We have a washing machine drum flower planter for our statue of Mary

but we do not have a permanent porch fixture made from the industrial-sized colander that wouldn’t fit through the door, much less in my sink.

And we still don’t have any damn ducks. Not a single khaki campbell duck, noted for its high egg production, paddling happily in an in-ground (free on Craigslist!) hot tub in harmony with a booming population of meat turtles.

We do have a beloved canoe

($100 on Craigslist! Billed as “The world’s ugliest canoe,” and so it is). But we do not have a large, ungainly, unrealistic project boat sitting stupidly in our yard as a testament to our inability to turn a thing down just because it’s free on Craigslist.

UNTIL NOW.

This fine vessel was free on Craigslist

and we’re fixing to drag it down to the stream, chain it to some trees on either side, and sit back while our kids enjoy the greatest childhood known to mankind since that kid got stuck on that island with that horse.

There are a few issues. One is that the boat is gutted

We are about 73% sure this happened because someone started renovating and then realized it was too much work, and not because it is a murderboat. (I’m sure that head-sized compartment I can’t bring myself to open is just full of maps and sunblock. I’m sure of it.)

So we need a floor. Gonna lay some slats across it, then fit a board over that, screw everything down, and voilà . It just needs to be sturdy and safe,

not seaworthy or lovely.

The second issue is that the boat is in the yard, but the stream is in the back back back backyard, over the grass, around the firepit, through some thorns, across the Dead Marshes, and on the other side of a sturdy bank of trees and rocks and maybe some barbed wire I’ve been meaning to take care of.

But the boat has already more than paid for itself, in two distinct ways.

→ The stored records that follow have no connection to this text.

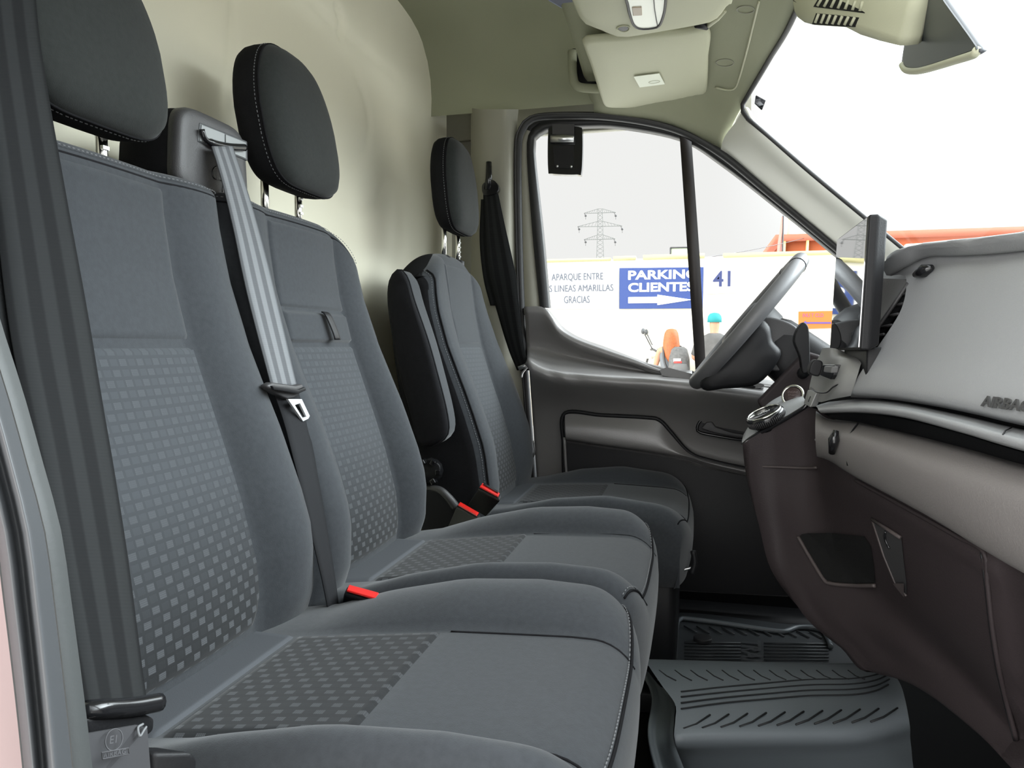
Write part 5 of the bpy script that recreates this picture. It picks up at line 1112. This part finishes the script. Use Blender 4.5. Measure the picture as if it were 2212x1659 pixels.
n41 = board('number_board', 'white board with the blue number 41 right of the parking sign', 'sign', [(1525, 578), (1598, 576), (1598, 632), (1525, 635)], YW - .04, M_WHITE)
letters(n41, '41', 1540, 1578, 585, 619, YW - .045, principled('number_blue', (.014, .024, .10), .5), .02)
og = board('orange_sign', 'orange sign with violet lettering and an arrow pointing left', 'sign', [(1725, 673), (1812, 671), (1812, 708), (1725, 711)], YW - .04, M_ORANGE)
letters(og, 'INU T CLD', 1734, 1779, 677, 685, YW - .045, principled('sign_pink', (.40, .06, .12), .5), .02)
MB().prism(L([(1735, 697), (1741, 693), (1741, 696), (1795, 696), (1795, 699), (1741, 699), (1741, 701)], Y=YW - .05), (0, .006, 0)).build('arrow', M_VIOLET, og, smooth=False)
# buildings beyond the wall
M_BRICK = principled('orange_cladding', (.34, .085, .028), .8, vary=(.5, .1)); M_YFRAME = principled('yellow_frame', (.75, .62, .25), .7)
YB = 32.0
ob = thing('orange_building', 'orange clad building rising behind the boundary wall on the right', 'building', (at(1700, 600, Y=YB).x, YB, GZ))
xa, xb = at(1690, 540, Y=YB).x, at(2330, 540, Y=YB).x
zt = at(2000, 511, Y=YB).z
MB().box(((xa + xb) / 2, YB + 4, (GZ + zt) / 2), (xb - xa, 8, zt - GZ)).build('facade', M_BRICK, ob)
MB().box(((xa + xb) / 2, YB + 4, zt + .1), (xb - xa + .6, 8.6, .25)).build('roof_edge', principled('salmon_roof', (.36, .11, .065), .8), ob)
MB().prism(L([(1700, 440), (1900, 440), (1900, 510), (1700, 510)], Y=YB - .1), (0, .4, 0)).build('glazed_band', principled('pale_grey_glazing', (.72, .76, .76), .3), ob, smooth=False)
for q in (((1704, 440), (1709, 440), (1705, 512), (1700, 512)), ((1695, 511), (1760, 511), (1760, 516), (1695, 516)), ((1743, 514), (1748, 514), (1746, 556), (1741, 556)), ((1694, 516), (1698, 516), (1696, 556), (1688, 556))):
    MB().prism(L(q, Y=YB - .2), (0, .2, 0)).build('window_trim', M_YFRAME, ob, smooth=False)
MB().prism(L([(1958, 527), (2010, 524), (2010, 560), (1958, 560)], Y=YB - .3), (0, .3, 0)).build('pale_annex', principled('pale_yellow_render', (.85, .84, .66), .8), ob, smooth=False)
bn = thing('banner', 'faded red banner hanging at the left end of the orange building', 'banner', at(1686, 545, Y=YB - 1))
tube('pole', [at(1692, 466, Y=YB - 1.1), Vector((at(1692, 466, Y=YB - 1.1).x, YB - 1.1, GZ))], .03, M_DARK, bn, n=6)
sheet('cloth', [L([(1688, 468), (1684, 500), (1680, 525), (1678, 546)], Y=YB - 1.0), L([(1690, 468), (1689, 500), (1686, 525), (1684, 545)], Y=YB - 1.15), L([(1693, 468), (1692, 500), (1690, 525), (1688, 545)], Y=YB - .95)], principled('faded_red_cloth', (.42, .18, .15), .9), bn, n=10, per=4)
wr = thing('overhead_cable', 'thin grey cable strung across the sky towards the orange building', 'cable', at(1515, 557, Y=25))
tube('wire', spline([at(1492, 561, Y=20.1), at(1515, 557, Y=21), at(1600, 544, Y=24), at(1690, 526, Y=28), at(1740, 514, Y=32.1)], 30), .012, M_DARK, wr, n=5)
rs = thing('roof_sign', 'pale green framed panel above the wall behind the window divider bar', 'panel', at(1466, 560, Y=20))
MB().prism(L([(1448, 535), (1500, 534), (1500, 559), (1448, 560)], Y=20), (0, .05, 0)).build('panel', principled('pale_green_panel', (.36, .42, .32), .7), rs, smooth=False)
for a, b_ in (((1448, 535), (1448, 560)), ((1448, 560), (1500, 559)), ((1448, 535), (1500, 534)), ((1500, 534), (1500, 559))):
    tube('frame_bar', L([a, b_], Y=19.98), .02, M_DARK, rs, n=5)
tube('support_post', [at(1490, 560, Y=20.1), Vector((at(1490, 560, Y=20.1).x, 20.1, GZ))], .04, M_DARK, rs, n=6)
# lattice pylon far away
py = thing('pylon', 'tall grey lattice electricity pylon on the skyline', 'pylon', (at(1297, 600, Y=120).x, 120, GZ))
M_PYL = principled('weathered_steel', (.12, .125, .12), .8, spec=.1)
def PY(x, y, d=0.0): return at(x, y, Y=120 + d)
tw = MB(); zb_ = GZ
base = at(1297, 600, Y=120)
for d in (-1, 1):
    A = [PY(1291.5, 452, d * .6), PY(1291, 480, d * .7), PY(1290, 520, d * .9), PY(1288, 575, d * 1.4)]; B = [PY(1301, 452, d * .6), PY(1302, 480, d * .7), PY(1302.5, 520, d * .9), PY(1305, 575, d * 1.4)]
    for C_ in (A, B): tw.tube(C_ + [Vector((base.x + (C_[-1].x - base.x) * 3, 120 + d * 5, GZ))], .045, 5)
    ysx = [452 + 9 * k for k in range(14)]
    for k, (ya, yb) in enumerate(zip(ysx, ysx[1:])):
        l0 = 1291.5 - (ya - 452) * .028; r0 = 1301 + (ya - 452) * .032; l1 = 1291.5 - (yb - 452) * .028; r1 = 1301 + (yb - 452) * .032
        tw.tube([PY(l0, ya, d * .6), PY(r1, yb, d * .6)], .026, 4); tw.tube([PY(r0, ya, d * .6), PY(l1, yb, d * .6)], .026, 4)
tw.build('tower', M_PYL, py, smooth=False)
for xl, xr, y, yt in ((1263, 1330, 460, 451), (1249, 1344, 489, 478), (1263, 1329, 517, 507)):
    am = MB()
    am.tube([PY(xl, y + 1), PY(xr, y - 1)], .05, 5); am.tube([PY(xl, y), PY(1292, yt)], .035, 4); am.tube([PY(1302, yt), PY(xr, y - 1)], .035, 4); am.tube([PY(1292, yt), PY(1302, yt)], .035, 4)
    for k in range(6):
        f = k / 6; am.tube([PY(xl + (1292 - xl) * f, y), PY(xl + (1292 - xl) * (f + .1), y + (yt - y) * (f + .1))], .022, 4); am.tube([PY(xr + (1302 - xr) * f, y), PY(xr + (1302 - xr) * (f + .1), y + (yt - y) * (f + .1))], .022, 4)
    a_ = am.build('cross_arm', M_PYL, py, smooth=False)
    for x in (xl + 1, xr - 1):
        ib = MB(); ib.tube([PY(x - 2, y), PY(x + 1, y + 6)], .05, 5); ib.ball(PY(x + 1, y + 6), .20, 8); ib.tube([PY(x + 1, y + 6), PY(x + 1, y + 14)], .03, 4); ib.build('insulator', M_DARK, a_)
    for x in (xl + 2, xr):
        pass

# people by the wall
def body(name, label, loc, J, E_, m, parent_kids=None):
    """one continuous skinned figure: J = {joint: (x, y, z, radius)}, E_ = edges"""
    ks = list(J); me = bpy.data.meshes.new(name)
    me.from_pydata([J[k][:3] for k in ks], [(ks.index(a), ks.index(b)) for a, b in E_], [])
    for mm in m: me.materials.append(mm)
    o = bpy.data.objects.new(name, me); COL.objects.link(o); o.location = loc; WORLD[o.name] = Vector(loc)
    sk = o.modifiers.new('skin', 'SKIN'); sk.use_smooth_shade = True
    for i, k in enumerate(ks):
        r = J[k][3]; r = r if isinstance(r, tuple) else (r, r); me.skin_vertices[0].data[i].radius = r; me.skin_vertices[0].data[i].use_root = (i == 0)
    sb_ = o.modifiers.new('subdivision', 'SUBSURF'); sb_.levels = 2; sb_.render_levels = 2
    return tag(o, label, 'person')
SKIN = principled('skin', (.42, .20, .12), .6)
def figure(h, arm_l, arm_r, lean=0.0, wide=1.0):
    s = h / 1.70
    J = {'pelvis': (0, 0, .93, (.15 * wide, .11)), 'waist': (0, .01 + lean * .2, 1.08, (.135 * wide, .10)), 'chest': (0, .02 + lean * .6, 1.28, (.165 * wide, .115)), 'neck0': (0, lean, 1.43, (.075, .07)), 'neck': (0, lean * 1.15, 1.49, (.055, .055)),
         'head': (0, lean * 1.3 + .01, 1.58, (.080, .095)), 'crown': (0, lean * 1.35 + .01, 1.66, (.062, .075))}
    E_ = [('pelvis', 'waist'), ('waist', 'chest'), ('chest', 'neck0'), ('neck0', 'neck'), ('neck', 'head'), ('head', 'crown')]
    for sd, nm, arm in ((-1, 'l', arm_l), (1, 'r', arm_r)):
        J['sh' + nm] = (sd * .175 * wide, lean * .9, 1.385, .062 * wide); J['el' + nm] = (*arm[0], .042); J['wr' + nm] = (*arm[1], .030)
        d = (Vector(arm[1]) - Vector(arm[0])).normalized(); hx = Vector(arm[1]) + d * .08; J['ha' + nm] = (*hx, (.036, .022))
        E_ += [('chest', 'sh' + nm), ('sh' + nm, 'el' + nm), ('el' + nm, 'wr' + nm), ('wr' + nm, 'ha' + nm)]
        for q in range(4):
            J['f%s%d' % (nm, q)] = (*(hx + d * (.075 - .01 * abs(q - 1)) + Vector((.012 * (q - 1.5), 0, -.012))), .010); E_.append(('ha' + nm, 'f%s%d' % (nm, q)))
        J['t' + nm] = (*(Vector(arm[1]) + d * .06 + Vector((-sd * .035, 0, .02))), .011); E_.append(('ha' + nm, 't' + nm))
        J['hip' + nm] = (sd * .09, 0, .86, .095); J['kn' + nm] = (sd * .10, -.02, .49, .062); J['an' + nm] = (sd * .10, .03, .09, .042); J['to' + nm] = (sd * .115, .17, .035, .035)
        E_ += [('pelvis', 'hip' + nm), ('hip' + nm, 'kn' + nm), ('kn' + nm, 'an' + nm), ('an' + nm, 'to' + nm)]
    return {k: (v[0] * s, v[1] * s, v[2] * s, tuple(r * s for r in v[3]) if isinstance(v[3], tuple) else v[3] * s) for k, v in J.items()}, E_
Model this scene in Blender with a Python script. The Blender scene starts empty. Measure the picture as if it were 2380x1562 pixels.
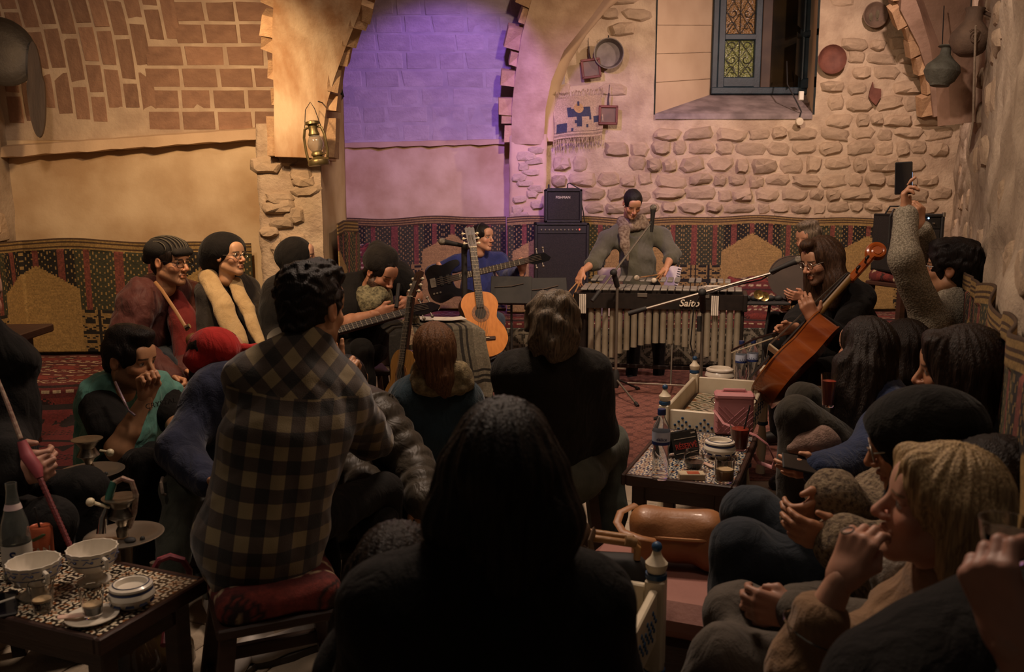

One is that my husband and I both learned how to use a trailer hitch.

 

The Craigslist ad said “Dont want to answer questions just want it gone,” so no one (sober) was available to help us mount the boat trailer (free on Craigslist!) to the vehicle.

It seemed simple enough, though: You stand there shouting at your husband, “Back-back-back-back-back-back-back, keep going, keep going, a little this way, this way, this way, back-back-back-back-back, keep goNO STOP!!!!!” until the ball part is perfectly situated under the trailer thingy.

Then you shove it with your foot a little, wind the crank until it’s all lined up, clamp the clamp thingy, hook up the chains, remove the wheel blocks, and . . . you are good to go? I guess?

So off we crept, and O YE GODS AND O YE LITTLE FISHES, what a horrible noise it made. It was a noise to freeze the marrow in your bones, a grinding, scraping, clattering, screeching squeal that proclaimed to all ears within fifty miles, “Here indeed are people who should not have a boat!”

We just kept going. I asked my husband if he wanted me to look up the hand signals for right and left; but for some reason, traffic was doing a very good job of avoiding us all by itself.

We made the perilous turn off the dirt road onto the highway. Only another mile or two until we reached home. At this point (and this is the second benefit of boat ownership we’ve already enjoyed) we had each lost about fourteen pounds of weight through the sheer isometric exercise of clenching every muscle in our bodies in abject fear.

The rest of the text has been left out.